Quality and Fundamentals (Part 4)
Posted by Mark on July 8, 2025 at 07:31 | Last modified: February 8, 2026 12:17In Part 3, I revised the overriding question for this mini-series from whether quality and/or fundamentals are important for stock analysis and what the difference may be to what matters most for the stock study [guide, or SSG]?
Once answered, I can address the limitations of the SSG methodology itself. One thing I know already is that the methodology is not well-suited to stocks failing visual inspection.
Let’s go back to something else mentioned in Part 3: earnings predictability. This is one component to the Manifest Investing Quality rating. Value Line also gives an earnings predictability score for stocks covered in its Standard Edition.
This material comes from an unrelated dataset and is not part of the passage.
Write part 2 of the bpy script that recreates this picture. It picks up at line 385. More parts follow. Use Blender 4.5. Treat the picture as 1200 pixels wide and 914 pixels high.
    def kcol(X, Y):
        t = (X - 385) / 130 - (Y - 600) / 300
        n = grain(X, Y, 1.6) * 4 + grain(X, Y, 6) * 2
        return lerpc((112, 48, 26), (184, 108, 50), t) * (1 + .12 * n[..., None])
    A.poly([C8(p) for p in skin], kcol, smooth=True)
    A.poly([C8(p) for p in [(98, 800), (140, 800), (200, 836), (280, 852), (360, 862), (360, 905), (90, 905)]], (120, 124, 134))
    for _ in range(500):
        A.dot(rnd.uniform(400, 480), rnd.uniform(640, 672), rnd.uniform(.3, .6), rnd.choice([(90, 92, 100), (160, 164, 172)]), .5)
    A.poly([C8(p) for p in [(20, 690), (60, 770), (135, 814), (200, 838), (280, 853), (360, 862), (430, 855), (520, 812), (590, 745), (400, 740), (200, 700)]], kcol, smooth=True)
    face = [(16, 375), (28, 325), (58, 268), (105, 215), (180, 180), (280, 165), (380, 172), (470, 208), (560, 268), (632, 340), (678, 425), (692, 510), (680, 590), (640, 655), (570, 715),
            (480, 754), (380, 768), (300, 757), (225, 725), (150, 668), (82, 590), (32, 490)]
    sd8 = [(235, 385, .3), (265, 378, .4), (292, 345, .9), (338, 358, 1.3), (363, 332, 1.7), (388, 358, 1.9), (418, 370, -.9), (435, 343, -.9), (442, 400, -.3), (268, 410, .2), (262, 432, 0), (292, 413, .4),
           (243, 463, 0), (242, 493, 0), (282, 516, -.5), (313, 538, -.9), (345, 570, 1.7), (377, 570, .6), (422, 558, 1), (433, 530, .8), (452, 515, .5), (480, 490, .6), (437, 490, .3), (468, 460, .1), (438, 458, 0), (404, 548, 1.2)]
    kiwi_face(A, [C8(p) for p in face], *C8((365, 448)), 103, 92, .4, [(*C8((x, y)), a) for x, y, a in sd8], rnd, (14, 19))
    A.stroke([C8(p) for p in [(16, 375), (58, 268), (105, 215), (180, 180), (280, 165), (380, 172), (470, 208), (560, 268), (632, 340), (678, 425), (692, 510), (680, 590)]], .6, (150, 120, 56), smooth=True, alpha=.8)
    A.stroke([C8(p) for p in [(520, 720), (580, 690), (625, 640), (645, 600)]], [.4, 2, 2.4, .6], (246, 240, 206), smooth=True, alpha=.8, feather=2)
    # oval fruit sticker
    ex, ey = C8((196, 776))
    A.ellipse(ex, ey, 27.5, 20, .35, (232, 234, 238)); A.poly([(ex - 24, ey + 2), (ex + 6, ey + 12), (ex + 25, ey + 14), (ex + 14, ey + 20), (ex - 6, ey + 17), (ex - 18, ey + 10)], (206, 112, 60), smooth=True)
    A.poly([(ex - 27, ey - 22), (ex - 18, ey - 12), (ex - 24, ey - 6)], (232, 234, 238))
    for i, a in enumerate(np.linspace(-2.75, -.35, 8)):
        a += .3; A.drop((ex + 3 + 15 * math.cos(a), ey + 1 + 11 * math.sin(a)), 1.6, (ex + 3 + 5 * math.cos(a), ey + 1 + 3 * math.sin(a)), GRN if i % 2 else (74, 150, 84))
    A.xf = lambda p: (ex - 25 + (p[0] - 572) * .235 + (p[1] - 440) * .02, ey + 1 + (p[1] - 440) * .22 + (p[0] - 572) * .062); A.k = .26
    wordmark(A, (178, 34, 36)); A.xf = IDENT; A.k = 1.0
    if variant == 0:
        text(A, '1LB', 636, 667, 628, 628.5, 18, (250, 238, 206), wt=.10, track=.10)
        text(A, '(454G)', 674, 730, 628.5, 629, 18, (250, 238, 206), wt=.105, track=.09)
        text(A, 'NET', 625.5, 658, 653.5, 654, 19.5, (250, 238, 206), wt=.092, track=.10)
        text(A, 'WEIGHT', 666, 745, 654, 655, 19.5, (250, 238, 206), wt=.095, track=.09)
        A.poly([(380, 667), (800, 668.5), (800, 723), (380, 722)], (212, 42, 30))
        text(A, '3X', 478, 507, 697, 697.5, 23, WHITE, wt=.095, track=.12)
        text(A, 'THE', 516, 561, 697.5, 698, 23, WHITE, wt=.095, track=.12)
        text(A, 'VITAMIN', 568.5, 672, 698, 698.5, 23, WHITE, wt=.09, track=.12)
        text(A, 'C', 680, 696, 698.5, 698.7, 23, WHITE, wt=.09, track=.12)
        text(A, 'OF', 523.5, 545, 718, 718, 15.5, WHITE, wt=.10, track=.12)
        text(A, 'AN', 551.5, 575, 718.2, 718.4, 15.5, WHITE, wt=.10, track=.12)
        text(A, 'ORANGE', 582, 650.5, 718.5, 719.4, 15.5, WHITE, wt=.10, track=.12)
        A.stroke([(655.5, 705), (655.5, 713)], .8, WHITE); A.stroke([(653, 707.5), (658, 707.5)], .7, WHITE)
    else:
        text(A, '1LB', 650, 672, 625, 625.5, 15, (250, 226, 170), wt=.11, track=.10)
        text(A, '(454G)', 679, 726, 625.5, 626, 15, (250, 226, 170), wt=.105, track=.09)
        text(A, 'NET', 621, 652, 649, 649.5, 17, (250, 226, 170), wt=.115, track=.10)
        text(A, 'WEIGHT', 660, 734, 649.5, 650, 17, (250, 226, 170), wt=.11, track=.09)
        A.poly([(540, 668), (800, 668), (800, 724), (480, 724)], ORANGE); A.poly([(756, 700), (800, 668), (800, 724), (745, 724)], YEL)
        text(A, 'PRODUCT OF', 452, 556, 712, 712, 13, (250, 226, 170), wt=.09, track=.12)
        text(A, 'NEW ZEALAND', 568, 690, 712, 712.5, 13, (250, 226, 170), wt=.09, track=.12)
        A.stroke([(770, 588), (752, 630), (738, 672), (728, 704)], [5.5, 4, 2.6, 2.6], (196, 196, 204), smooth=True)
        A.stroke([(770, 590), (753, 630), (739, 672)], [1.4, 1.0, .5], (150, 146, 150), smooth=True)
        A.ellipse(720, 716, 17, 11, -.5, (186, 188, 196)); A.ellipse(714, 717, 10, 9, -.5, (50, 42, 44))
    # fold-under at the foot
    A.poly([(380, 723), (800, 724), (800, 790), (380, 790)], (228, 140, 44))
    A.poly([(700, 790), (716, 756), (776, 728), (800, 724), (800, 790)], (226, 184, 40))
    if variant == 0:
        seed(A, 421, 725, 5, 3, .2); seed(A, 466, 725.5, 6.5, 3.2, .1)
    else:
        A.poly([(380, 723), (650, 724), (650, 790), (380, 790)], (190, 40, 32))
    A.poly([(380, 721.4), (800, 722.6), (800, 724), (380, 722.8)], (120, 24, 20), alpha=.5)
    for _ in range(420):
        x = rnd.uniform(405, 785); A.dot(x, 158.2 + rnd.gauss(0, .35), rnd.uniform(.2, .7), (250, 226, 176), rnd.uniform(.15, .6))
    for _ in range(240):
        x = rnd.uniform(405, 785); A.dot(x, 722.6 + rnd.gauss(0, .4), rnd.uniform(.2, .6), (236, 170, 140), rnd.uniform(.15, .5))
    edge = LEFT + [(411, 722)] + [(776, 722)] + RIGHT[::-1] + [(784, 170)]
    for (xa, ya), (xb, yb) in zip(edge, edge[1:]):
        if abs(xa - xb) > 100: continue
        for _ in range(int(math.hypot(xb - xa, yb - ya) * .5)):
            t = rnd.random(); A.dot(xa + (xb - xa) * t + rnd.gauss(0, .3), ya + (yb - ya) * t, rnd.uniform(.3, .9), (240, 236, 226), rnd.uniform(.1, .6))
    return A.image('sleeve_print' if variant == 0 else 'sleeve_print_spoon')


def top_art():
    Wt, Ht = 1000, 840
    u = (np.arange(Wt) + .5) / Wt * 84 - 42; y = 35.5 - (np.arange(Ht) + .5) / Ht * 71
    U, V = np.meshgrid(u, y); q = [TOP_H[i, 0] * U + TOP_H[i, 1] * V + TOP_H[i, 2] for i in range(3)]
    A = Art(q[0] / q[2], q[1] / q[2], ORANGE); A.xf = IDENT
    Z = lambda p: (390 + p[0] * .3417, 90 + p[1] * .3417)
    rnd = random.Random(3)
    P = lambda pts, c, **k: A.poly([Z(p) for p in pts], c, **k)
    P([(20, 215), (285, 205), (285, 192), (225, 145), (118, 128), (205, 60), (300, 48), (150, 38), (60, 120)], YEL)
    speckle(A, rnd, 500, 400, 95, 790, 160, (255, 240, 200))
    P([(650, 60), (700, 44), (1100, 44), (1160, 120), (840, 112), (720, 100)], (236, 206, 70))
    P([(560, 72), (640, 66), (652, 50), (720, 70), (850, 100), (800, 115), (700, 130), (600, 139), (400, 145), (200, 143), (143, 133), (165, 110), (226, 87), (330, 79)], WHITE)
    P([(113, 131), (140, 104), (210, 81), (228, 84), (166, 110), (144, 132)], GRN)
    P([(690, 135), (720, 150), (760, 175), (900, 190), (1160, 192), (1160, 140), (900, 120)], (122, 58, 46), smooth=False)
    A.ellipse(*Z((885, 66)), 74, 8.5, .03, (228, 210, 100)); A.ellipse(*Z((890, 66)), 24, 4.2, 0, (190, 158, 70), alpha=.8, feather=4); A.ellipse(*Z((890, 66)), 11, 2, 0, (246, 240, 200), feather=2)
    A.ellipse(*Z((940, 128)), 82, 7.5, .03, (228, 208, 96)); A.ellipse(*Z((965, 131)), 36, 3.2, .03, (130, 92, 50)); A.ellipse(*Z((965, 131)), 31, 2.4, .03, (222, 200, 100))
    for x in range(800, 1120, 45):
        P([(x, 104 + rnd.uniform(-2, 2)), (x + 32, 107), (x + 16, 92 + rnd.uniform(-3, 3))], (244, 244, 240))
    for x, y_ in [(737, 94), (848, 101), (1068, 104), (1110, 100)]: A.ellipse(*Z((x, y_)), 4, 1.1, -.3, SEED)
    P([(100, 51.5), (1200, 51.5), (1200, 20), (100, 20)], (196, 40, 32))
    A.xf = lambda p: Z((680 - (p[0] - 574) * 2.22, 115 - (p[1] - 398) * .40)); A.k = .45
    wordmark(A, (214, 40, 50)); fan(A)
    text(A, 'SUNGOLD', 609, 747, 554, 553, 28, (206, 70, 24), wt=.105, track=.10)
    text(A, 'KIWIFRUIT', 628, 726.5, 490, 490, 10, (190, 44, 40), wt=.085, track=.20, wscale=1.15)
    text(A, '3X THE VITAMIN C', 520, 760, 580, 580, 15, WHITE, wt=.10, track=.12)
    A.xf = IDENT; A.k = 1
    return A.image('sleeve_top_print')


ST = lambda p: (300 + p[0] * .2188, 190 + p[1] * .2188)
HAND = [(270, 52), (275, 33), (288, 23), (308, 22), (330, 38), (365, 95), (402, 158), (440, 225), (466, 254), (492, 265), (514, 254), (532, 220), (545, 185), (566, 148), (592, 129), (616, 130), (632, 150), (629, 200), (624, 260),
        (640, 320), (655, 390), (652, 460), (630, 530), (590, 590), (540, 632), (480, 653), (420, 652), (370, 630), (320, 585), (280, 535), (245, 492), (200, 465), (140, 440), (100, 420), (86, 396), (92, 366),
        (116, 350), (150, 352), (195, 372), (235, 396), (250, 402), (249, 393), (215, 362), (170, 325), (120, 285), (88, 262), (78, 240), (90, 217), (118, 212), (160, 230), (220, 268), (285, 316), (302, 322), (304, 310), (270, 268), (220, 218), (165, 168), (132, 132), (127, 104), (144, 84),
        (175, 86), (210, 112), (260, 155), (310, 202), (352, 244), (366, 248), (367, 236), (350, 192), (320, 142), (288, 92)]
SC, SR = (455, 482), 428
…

I have come to see earnings predictability as related to 5- and 10-year R^2 metrics.
The latter point suggests earnings predictabilty really caters to “up, straight, and parallel.” Financial wisdom dictates past performance does not guarantee future results but visual inspection says if a company has not been consistent (linear) in the past then we’re not giving it a chance to disappoint in the future. Only companies that have been consistent growers in the past are legitimate candidates for stock selection. This seems intuitive enough but does it really hold water?
The following bar chart from Google AI gets me concerned:
The number on the left (y-axis) is consecutive years of earnings growth. The chart shows that number inversely proportional to number (percentage) of S&P 500 companies. It therefore seems likely that the more consistent a company has been, the more likely it is to falter: the last thing we want because earnings decline often takes stock price with it.
The next big question is whether a faltering company is more likely to find its footing given a historical track record of consistent earnings growth. Once again, Google AI:
> Based on historical S&P 500 data, a company with a history of consistent
> earnings growth is slightly more likely to return to a path of consistent
> growth after an annual loss compared to companies without such a history.
> Specifically, companies with consistent past growth had a 58.3% probability
> of returning to consistent growth following a loss incident, while those
> without a consistent history had a 54.5% probability.
I am a bit skeptical for a few reasons. First, I don’t know if “history of consistent earnings growth” matches my concept. Also, it was unable to give me sample sizes for the 58.3% and 54.5% [I was hoping] nor was it able to give me a p-value on the difference [I did not expect]. Not seeing a larger difference may somewhat call into question the concept of quality management: a team with the secret sauce able to maintain the earnings consistency we seek. Certainly we wouldn’t want to be cherry-picking companies benefiting from random chance.